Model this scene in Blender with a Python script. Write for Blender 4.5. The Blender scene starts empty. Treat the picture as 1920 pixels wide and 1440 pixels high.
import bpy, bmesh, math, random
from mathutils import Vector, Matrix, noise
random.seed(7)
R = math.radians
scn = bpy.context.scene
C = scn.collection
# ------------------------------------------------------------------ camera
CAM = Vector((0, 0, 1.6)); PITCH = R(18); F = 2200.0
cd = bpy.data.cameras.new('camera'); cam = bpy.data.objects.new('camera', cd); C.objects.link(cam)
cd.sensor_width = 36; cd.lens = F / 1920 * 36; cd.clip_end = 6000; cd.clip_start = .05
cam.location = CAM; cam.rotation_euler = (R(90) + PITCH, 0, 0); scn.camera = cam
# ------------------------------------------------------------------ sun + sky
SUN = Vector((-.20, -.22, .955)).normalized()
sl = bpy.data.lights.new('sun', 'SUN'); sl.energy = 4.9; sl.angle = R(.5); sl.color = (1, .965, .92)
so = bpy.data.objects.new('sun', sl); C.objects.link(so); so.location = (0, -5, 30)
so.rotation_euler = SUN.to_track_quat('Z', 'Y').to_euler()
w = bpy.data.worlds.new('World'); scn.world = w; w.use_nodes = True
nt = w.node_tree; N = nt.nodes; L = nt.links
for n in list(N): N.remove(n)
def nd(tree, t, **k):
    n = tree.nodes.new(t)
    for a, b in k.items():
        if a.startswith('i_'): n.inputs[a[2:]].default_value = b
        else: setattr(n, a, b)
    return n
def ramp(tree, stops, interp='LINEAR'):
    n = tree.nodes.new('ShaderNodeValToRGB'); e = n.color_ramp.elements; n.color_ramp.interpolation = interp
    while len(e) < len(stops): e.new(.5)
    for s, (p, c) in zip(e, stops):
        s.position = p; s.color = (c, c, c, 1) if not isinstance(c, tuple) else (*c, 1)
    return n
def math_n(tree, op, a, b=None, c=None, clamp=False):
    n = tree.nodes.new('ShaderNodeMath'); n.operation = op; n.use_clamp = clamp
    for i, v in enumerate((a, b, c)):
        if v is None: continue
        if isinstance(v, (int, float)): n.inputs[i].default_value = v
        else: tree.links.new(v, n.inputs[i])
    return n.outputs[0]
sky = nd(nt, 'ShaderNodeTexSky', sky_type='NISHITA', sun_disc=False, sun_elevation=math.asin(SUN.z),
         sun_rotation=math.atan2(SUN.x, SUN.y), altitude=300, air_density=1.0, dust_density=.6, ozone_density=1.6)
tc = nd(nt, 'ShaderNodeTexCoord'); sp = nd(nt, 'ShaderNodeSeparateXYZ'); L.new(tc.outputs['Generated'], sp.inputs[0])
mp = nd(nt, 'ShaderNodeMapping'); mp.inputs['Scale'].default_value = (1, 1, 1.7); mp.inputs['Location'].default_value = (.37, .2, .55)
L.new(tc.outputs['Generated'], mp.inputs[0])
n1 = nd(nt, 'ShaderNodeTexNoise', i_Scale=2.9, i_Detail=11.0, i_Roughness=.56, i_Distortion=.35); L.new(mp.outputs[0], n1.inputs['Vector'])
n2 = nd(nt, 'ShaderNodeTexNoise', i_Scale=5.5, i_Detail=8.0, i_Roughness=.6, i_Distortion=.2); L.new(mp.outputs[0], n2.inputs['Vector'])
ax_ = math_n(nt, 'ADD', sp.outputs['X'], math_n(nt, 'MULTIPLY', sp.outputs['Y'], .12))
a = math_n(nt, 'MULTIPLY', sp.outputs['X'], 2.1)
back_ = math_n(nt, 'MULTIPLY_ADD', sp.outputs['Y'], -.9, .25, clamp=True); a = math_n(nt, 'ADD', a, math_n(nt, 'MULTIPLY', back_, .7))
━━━
- TASK GOAL
Go through the listing and copy all of it exactly.

- TASK SOLUTION
Model this scene in Blender with a Python script. Write for Blender 4.5. The Blender scene starts empty. Treat the picture as 1920 pixels wide and 1440 pixels high.
import bpy, bmesh, math, random
from mathutils import Vector, Matrix, noise
random.seed(7)
R = math.radians
scn = bpy.context.scene
C = scn.collection
# ------------------------------------------------------------------ camera
CAM = Vector((0, 0, 1.6)); PITCH = R(18); F = 2200.0
cd = bpy.data.cameras.new('camera'); cam = bpy.data.objects.new('camera', cd); C.objects.link(cam)
cd.sensor_width = 36; cd.lens = F / 1920 * 36; cd.clip_end = 6000; cd.clip_start = .05
cam.location = CAM; cam.rotation_euler = (R(90) + PITCH, 0, 0); scn.camera = cam
# ------------------------------------------------------------------ sun + sky
SUN = Vector((-.20, -.22, .955)).normalized()
sl = bpy.data.lights.new('sun', 'SUN'); sl.energy = 4.9; sl.angle = R(.5); sl.color = (1, .965, .92)
so = bpy.data.objects.new('sun', sl); C.objects.link(so); so.location = (0, -5, 30)
so.rotation_euler = SUN.to_track_quat('Z', 'Y').to_euler()
w = bpy.data.worlds.new('World'); scn.world = w; w.use_nodes = True
nt = w.node_tree; N = nt.nodes; L = nt.links
for n in list(N): N.remove(n)
def nd(tree, t, **k):
    n = tree.nodes.new(t)
    for a, b in k.items():
        if a.startswith('i_'): n.inputs[a[2:]].default_value = b
        else: setattr(n, a, b)
    return n
def ramp(tree, stops, interp='LINEAR'):
    n = tree.nodes.new('ShaderNodeValToRGB'); e = n.color_ramp.elements; n.color_ramp.interpolation = interp
    while len(e) < len(stops): e.new(.5)
    for s, (p, c) in zip(e, stops):
        s.position = p; s.color = (c, c, c, 1) if not isinstance(c, tuple) else (*c, 1)
    return n
def math_n(tree, op, a, b=None, c=None, clamp=False):
    n = tree.nodes.new('ShaderNodeMath'); n.operation = op; n.use_clamp = clamp
    for i, v in enumerate((a, b, c)):
        if v is None: continue
        if isinstance(v, (int, float)): n.inputs[i].default_value = v
        else: tree.links.new(v, n.inputs[i])
    return n.outputs[0]
sky = nd(nt, 'ShaderNodeTexSky', sky_type='NISHITA', sun_disc=False, sun_elevation=math.asin(SUN.z),
         sun_rotation=math.atan2(SUN.x, SUN.y), altitude=300, air_density=1.0, dust_density=.6, ozone_density=1.6)
tc = nd(nt, 'ShaderNodeTexCoord'); sp = nd(nt, 'ShaderNodeSeparateXYZ'); L.new(tc.outputs['Generated'], sp.inputs[0])
mp = nd(nt, 'ShaderNodeMapping'); mp.inputs['Scale'].default_value = (1, 1, 1.7); mp.inputs['Location'].default_value = (.37, .2, .55)
L.new(tc.outputs['Generated'], mp.inputs[0])
n1 = nd(nt, 'ShaderNodeTexNoise', i_Scale=2.9, i_Detail=11.0, i_Roughness=.56, i_Distortion=.35); L.new(mp.outputs[0], n1.inputs['Vector'])
n2 = nd(nt, 'ShaderNodeTexNoise', i_Scale=5.5, i_Detail=8.0, i_Roughness=.6, i_Distortion=.2); L.new(mp.outputs[0], n2.inputs['Vector'])
ax_ = math_n(nt, 'ADD', sp.outputs['X'], math_n(nt, 'MULTIPLY', sp.outputs['Y'], .12))
a = math_n(nt, 'MULTIPLY', sp.outputs['X'], 2.1)
back_ = math_n(nt, 'MULTIPLY_ADD', sp.outputs['Y'], -.9, .25, clamp=True); a = math_n(nt, 'ADD', a, math_n(nt, 'MULTIPLY', back_, .7))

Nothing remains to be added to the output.